I Was Just Watching, I Promise
Third year in my college had its own way
of teaching lessons—sometimes without a syllabus. One such lesson came from a
microprocessor lab, where I learned that even silence can be misinterpreted as
noise.
Microprocessor was one
subject I respected… and feared. On the day of the practical exam, I genuinely
tried my best. Ironically, the programs I avoided studying deeply were exactly
the ones that appeared. Our professor, kind enough, allowed us to choose between
one easy and one very difficult program.

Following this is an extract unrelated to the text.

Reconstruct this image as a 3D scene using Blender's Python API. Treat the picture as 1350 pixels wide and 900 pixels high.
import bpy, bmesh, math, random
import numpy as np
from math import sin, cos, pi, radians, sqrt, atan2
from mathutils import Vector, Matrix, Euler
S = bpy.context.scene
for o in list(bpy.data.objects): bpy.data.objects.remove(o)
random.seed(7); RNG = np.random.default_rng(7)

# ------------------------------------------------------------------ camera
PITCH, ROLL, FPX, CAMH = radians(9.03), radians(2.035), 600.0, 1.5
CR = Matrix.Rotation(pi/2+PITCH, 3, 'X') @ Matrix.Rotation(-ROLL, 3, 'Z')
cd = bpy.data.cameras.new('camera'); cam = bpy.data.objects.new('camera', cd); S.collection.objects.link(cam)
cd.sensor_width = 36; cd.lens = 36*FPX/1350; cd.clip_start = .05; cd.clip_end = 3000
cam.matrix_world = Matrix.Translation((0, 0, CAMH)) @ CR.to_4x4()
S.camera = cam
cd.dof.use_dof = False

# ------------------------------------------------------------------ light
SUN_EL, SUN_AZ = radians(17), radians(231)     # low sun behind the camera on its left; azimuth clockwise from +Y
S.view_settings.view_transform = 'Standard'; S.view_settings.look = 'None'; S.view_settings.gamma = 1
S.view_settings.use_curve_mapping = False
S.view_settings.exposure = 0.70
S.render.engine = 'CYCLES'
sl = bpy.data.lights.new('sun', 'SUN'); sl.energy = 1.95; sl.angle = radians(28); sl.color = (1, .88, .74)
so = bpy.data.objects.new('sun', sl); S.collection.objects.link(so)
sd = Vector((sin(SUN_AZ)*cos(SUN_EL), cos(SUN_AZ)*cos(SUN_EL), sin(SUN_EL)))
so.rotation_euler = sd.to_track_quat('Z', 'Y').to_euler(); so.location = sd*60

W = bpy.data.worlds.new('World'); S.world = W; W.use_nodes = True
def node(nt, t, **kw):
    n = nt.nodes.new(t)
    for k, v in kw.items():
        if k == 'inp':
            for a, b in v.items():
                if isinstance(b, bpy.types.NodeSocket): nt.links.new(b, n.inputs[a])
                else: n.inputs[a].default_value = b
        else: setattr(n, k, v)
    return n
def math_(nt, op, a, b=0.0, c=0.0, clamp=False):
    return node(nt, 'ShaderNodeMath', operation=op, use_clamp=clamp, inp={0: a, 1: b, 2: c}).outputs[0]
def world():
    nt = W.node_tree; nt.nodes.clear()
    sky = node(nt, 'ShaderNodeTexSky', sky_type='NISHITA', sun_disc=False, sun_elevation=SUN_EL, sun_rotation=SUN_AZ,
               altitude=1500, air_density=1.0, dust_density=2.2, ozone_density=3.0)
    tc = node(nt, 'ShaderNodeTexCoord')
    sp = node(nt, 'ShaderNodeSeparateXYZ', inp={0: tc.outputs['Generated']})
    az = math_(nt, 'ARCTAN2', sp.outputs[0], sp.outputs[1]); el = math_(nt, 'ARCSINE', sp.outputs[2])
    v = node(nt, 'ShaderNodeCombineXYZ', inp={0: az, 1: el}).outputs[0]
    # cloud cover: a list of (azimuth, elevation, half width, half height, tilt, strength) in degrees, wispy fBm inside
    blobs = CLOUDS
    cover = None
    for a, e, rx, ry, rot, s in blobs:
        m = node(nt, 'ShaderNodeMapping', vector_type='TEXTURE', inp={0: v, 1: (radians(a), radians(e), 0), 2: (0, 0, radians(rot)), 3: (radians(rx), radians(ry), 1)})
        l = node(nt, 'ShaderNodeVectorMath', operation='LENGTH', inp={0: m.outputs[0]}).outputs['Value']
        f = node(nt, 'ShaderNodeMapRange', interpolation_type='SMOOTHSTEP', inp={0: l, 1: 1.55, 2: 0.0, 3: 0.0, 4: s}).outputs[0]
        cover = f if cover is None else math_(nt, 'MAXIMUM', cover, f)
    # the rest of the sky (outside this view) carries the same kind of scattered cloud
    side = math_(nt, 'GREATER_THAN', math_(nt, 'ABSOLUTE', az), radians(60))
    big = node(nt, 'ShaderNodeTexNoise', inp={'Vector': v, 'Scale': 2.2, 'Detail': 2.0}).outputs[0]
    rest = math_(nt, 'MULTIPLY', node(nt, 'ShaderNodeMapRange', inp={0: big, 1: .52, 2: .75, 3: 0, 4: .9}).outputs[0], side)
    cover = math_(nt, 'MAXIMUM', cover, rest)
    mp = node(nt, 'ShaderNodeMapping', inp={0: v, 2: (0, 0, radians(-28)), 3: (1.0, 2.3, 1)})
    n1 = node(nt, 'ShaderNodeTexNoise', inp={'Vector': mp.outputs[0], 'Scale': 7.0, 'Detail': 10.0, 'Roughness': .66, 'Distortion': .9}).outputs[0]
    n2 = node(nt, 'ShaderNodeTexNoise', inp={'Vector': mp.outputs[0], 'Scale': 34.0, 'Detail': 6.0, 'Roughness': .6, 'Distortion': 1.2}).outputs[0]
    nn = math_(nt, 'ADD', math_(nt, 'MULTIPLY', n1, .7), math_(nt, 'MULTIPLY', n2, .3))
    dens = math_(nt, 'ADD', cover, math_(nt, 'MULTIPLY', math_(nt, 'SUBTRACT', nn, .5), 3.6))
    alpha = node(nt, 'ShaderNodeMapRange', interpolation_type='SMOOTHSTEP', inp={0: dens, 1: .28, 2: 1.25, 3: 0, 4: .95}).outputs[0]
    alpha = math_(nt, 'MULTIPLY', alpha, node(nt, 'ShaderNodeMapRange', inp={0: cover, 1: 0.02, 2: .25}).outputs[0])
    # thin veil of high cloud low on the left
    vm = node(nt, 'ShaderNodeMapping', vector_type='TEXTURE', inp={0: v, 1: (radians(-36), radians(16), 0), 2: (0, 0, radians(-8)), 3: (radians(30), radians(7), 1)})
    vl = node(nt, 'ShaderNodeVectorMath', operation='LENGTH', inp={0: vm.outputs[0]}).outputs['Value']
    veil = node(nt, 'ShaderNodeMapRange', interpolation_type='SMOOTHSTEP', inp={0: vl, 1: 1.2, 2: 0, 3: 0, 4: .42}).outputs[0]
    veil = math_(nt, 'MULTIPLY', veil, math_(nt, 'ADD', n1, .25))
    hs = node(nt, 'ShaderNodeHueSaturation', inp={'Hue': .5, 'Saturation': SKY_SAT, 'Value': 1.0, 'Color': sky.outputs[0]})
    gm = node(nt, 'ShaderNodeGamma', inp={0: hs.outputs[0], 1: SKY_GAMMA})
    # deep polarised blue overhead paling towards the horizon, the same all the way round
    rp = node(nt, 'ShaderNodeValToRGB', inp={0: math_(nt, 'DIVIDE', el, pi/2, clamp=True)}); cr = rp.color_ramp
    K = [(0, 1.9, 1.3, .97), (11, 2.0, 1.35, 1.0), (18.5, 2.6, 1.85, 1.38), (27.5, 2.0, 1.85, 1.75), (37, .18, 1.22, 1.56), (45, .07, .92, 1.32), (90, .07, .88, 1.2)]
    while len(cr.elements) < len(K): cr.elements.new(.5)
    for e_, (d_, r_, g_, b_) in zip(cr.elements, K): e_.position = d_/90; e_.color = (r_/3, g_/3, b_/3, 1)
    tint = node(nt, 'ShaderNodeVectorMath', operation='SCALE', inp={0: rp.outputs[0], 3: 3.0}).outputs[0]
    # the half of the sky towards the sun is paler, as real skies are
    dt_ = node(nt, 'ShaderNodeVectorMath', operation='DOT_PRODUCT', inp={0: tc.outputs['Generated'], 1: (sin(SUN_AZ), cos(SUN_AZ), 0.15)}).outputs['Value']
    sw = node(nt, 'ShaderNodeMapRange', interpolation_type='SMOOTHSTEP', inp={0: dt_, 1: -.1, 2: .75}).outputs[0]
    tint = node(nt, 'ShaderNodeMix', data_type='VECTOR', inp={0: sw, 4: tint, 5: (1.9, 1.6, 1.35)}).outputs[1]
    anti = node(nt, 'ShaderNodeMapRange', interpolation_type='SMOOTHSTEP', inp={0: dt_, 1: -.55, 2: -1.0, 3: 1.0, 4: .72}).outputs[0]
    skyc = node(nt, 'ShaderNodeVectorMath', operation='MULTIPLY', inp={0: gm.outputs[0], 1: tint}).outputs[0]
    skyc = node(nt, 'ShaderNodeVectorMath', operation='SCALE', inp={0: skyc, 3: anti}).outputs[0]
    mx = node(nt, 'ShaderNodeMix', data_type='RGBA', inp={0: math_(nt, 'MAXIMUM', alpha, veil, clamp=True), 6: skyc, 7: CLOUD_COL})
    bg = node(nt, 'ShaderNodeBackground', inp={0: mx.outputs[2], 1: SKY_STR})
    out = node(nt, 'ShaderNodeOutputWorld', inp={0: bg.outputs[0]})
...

Fate smiled strangely—the difficult
one was the hardest topic for me, and the easy one had a twist (we will discuss
that in the next blog).
With my mind stuck in a
loop, I sat at the bench and started writing without direction—like a processor
executing without proper initialization. Everything felt unstable, as if my
internal bus was already overloaded.
A small distraction broke my
focus. I noticed the student beside me writing confidently, but in a completely
different way. Then I saw it—a small bit note. He was copying. At that moment,
I wasn’t planning to copy; I was just observing. Curiosity loaded, execution
paused.
Somewhere there, my system
unknowingly entered a shared bus state.
I didn’t realize that
observation itself could trigger a fault. The lab invigilator had been watching
us for minutes. When she finally spoke, both of us were scolded—same bench,
same warning, same confusion. A perfect Shared Bus Error.
One process executed an
illegal instruction. Another process merely stayed connected.
The system flagged both.
The boy looked at me and
joked, “Why are you staring at me? You don’t know the program ah?” It wasn’t
anger—just friendly debugging. For the rest of the exam, he continued his
playful scolding while I returned to my system, now running in high-alert
mode, carefully isolating my inputs.
That day, I understood
something quietly important. In both systems and life, it’s not always about
what you do—it’s about which bus you’re connected to at that moment.
Stay too close to a faulty signal, and you might get flagged without ever
executing a single wrong line.
Bus connection noted.
Shared Bus Error—never forgotten ⚙️
🤫 “Silence can still look suspicious in a noisy system.”